Friday, September 22, 2006

Continuación de las noticias

Recuerdan el incidente del que les hablé en el anterior post, pues todavía sigue generando eco en todo canadá, el último hecho fué una crítica hecha en el Globe and Mail por Jan Wong, en donde hace una relación causa efecto entre la ley 101 (Lenguas, Ej: obligación uso francés por inmigrantes Québec - es obligatorio para los que llegan inscribir a su hijo en escuelas de lengua francesa, no pueden irse a uno en inglés) y la matanza de Dawson.

Es tal la indignación de gran parte de la comunidad que hasta el primer ministro de Québec (Jean Charest) y el primer ministro de Canadá (Stephen Harper) han escrito a protestar por el mentado artículo.

El link es:

http://www.theglobeandmail.com/servlet/story/LAC.20060916.SHOOTMAIN16/TPStory/?query=jan+wong

Extractos:

This week, Montrealers were asking: Why us? Youths elsewhere in Canada are addicted to violent video games. Youths elsewhere in Canada live in soul-less suburbs. Youths elsewhere are alienated and into Goth culture. Yet while there have been similar high-school tragedies, all three rampages at Canadian postsecondary institutions occurred here, not in Toronto, or Vancouver or Halifax or Calgary.

"A lot of people are saying: Why does this always happen in Quebec?" says Jay Bryan, a business columnist for the Montreal Gazette, the city's only English-language daily. "Three doesn't mean anything. But three out of three in Quebec means something."

What many outsiders don't realize is how alienating the decades-long linguistic struggle has been in the once-cosmopolitan city. It hasn't just taken a toll on long-time anglophones, it's affected immigrants, too. To be sure, the shootings in all three cases were carried out by mentally disturbed individuals. But what is also true is that in all three cases, the perpetrator was not pure laine, the argot for a "pure" francophone. Elsewhere, to talk of racial "purity" is repugnant. Not in Quebec.

In 1989, Marc Lepine shot and killed 14 women and wounded 13 others at the University of Montreal's École Polytechnique. He was a francophone, but in the eyes of pure laine Quebeckers, he was not one of them, and would never be. He was only half French-Canadian. He was also half Algerian, a Muslim, and his name was Gamil Gharbi. Seven years earlier, after the Canadian Armed Forces rejected his application under that name, he legally changed his name to Marc Lepine.

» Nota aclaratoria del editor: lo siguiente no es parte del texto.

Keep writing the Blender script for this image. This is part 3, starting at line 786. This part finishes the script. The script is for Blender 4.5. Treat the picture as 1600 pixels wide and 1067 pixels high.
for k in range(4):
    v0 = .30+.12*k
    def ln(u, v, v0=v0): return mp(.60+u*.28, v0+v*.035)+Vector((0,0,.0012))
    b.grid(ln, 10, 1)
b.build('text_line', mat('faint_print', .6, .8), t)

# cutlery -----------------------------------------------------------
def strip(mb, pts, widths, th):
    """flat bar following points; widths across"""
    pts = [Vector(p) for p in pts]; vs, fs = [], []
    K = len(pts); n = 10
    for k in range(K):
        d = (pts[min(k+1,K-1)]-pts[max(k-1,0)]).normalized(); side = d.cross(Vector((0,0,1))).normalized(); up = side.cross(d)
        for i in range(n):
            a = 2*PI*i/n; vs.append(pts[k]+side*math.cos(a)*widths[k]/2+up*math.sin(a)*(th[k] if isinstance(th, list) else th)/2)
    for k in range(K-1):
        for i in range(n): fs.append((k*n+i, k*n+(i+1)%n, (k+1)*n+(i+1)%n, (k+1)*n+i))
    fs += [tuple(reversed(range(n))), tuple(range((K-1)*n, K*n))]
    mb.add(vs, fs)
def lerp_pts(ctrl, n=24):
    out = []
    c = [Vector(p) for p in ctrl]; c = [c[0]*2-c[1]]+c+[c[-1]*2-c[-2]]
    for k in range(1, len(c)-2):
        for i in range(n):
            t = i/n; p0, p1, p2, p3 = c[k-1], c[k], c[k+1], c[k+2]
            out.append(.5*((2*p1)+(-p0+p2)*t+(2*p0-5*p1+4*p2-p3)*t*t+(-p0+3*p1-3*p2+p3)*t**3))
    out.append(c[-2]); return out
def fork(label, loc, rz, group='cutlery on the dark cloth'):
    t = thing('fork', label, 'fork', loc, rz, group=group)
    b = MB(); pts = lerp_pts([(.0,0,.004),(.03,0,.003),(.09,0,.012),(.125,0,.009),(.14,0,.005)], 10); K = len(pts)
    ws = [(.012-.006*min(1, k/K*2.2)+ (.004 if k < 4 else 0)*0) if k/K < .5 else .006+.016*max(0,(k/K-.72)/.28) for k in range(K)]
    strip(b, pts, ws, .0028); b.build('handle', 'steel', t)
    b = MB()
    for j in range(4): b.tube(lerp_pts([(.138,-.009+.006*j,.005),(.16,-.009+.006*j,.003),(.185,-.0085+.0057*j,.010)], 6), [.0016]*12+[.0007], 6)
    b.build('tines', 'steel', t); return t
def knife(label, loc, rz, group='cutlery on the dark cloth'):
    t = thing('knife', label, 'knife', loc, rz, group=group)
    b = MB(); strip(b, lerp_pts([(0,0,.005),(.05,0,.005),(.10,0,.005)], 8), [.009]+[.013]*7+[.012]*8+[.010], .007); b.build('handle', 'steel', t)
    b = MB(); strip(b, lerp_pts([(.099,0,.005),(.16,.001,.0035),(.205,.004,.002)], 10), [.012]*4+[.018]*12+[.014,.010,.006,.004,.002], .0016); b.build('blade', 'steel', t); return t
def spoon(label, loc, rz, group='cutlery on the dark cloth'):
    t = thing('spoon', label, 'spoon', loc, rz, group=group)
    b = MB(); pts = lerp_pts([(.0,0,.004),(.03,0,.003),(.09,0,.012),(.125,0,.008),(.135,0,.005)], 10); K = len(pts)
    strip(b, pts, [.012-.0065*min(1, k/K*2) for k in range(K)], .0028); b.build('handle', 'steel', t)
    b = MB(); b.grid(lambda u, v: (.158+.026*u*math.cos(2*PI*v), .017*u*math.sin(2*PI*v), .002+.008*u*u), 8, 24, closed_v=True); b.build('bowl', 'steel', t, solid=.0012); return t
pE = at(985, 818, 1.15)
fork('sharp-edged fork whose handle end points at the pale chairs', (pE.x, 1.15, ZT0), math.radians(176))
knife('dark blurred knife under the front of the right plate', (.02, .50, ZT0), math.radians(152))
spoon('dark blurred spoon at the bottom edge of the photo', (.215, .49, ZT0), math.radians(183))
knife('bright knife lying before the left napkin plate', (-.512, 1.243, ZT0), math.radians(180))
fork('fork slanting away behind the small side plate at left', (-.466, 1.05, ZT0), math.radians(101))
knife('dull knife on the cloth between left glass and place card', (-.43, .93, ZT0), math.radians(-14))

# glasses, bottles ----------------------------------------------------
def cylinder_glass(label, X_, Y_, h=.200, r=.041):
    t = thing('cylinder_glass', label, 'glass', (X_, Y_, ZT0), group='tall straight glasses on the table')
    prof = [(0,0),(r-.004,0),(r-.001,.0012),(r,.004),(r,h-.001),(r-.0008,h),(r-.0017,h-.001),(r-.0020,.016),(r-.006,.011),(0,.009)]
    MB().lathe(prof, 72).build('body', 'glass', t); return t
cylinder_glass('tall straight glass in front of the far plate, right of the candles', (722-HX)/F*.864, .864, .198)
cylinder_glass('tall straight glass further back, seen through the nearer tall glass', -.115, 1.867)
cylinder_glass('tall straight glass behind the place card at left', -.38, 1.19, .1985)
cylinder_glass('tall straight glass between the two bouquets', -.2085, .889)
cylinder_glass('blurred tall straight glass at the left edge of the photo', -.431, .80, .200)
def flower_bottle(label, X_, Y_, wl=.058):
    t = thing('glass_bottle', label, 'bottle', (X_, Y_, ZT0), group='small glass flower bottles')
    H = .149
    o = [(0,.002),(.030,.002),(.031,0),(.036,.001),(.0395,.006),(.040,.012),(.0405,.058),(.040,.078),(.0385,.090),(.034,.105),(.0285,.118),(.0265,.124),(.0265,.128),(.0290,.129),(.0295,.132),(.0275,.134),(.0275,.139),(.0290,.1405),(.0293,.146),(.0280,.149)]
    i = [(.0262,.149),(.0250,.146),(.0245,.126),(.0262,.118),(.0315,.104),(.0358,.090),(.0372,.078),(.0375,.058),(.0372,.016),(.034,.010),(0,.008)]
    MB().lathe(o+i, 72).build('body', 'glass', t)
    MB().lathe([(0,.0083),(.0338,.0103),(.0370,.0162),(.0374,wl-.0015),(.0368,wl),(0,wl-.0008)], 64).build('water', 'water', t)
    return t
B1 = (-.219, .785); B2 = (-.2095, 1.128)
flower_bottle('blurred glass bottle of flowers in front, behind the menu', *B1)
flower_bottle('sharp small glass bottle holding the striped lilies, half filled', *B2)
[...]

Valery Fabrikant, an engineering professor, was an immigrant from Russia. In 1992, he shot four colleagues and wounded one other at Concordia University's faculty of engineering after learning he would not be granted tenure.

This week's killer, Kimveer Gill, was, like Marc Lepine, Canadian-born and 25. On his blog, he described himself as of "Indian" origin. (In their press conference, however, the police repeatedly referred to Mr. Gill as of "Canadian" origin.)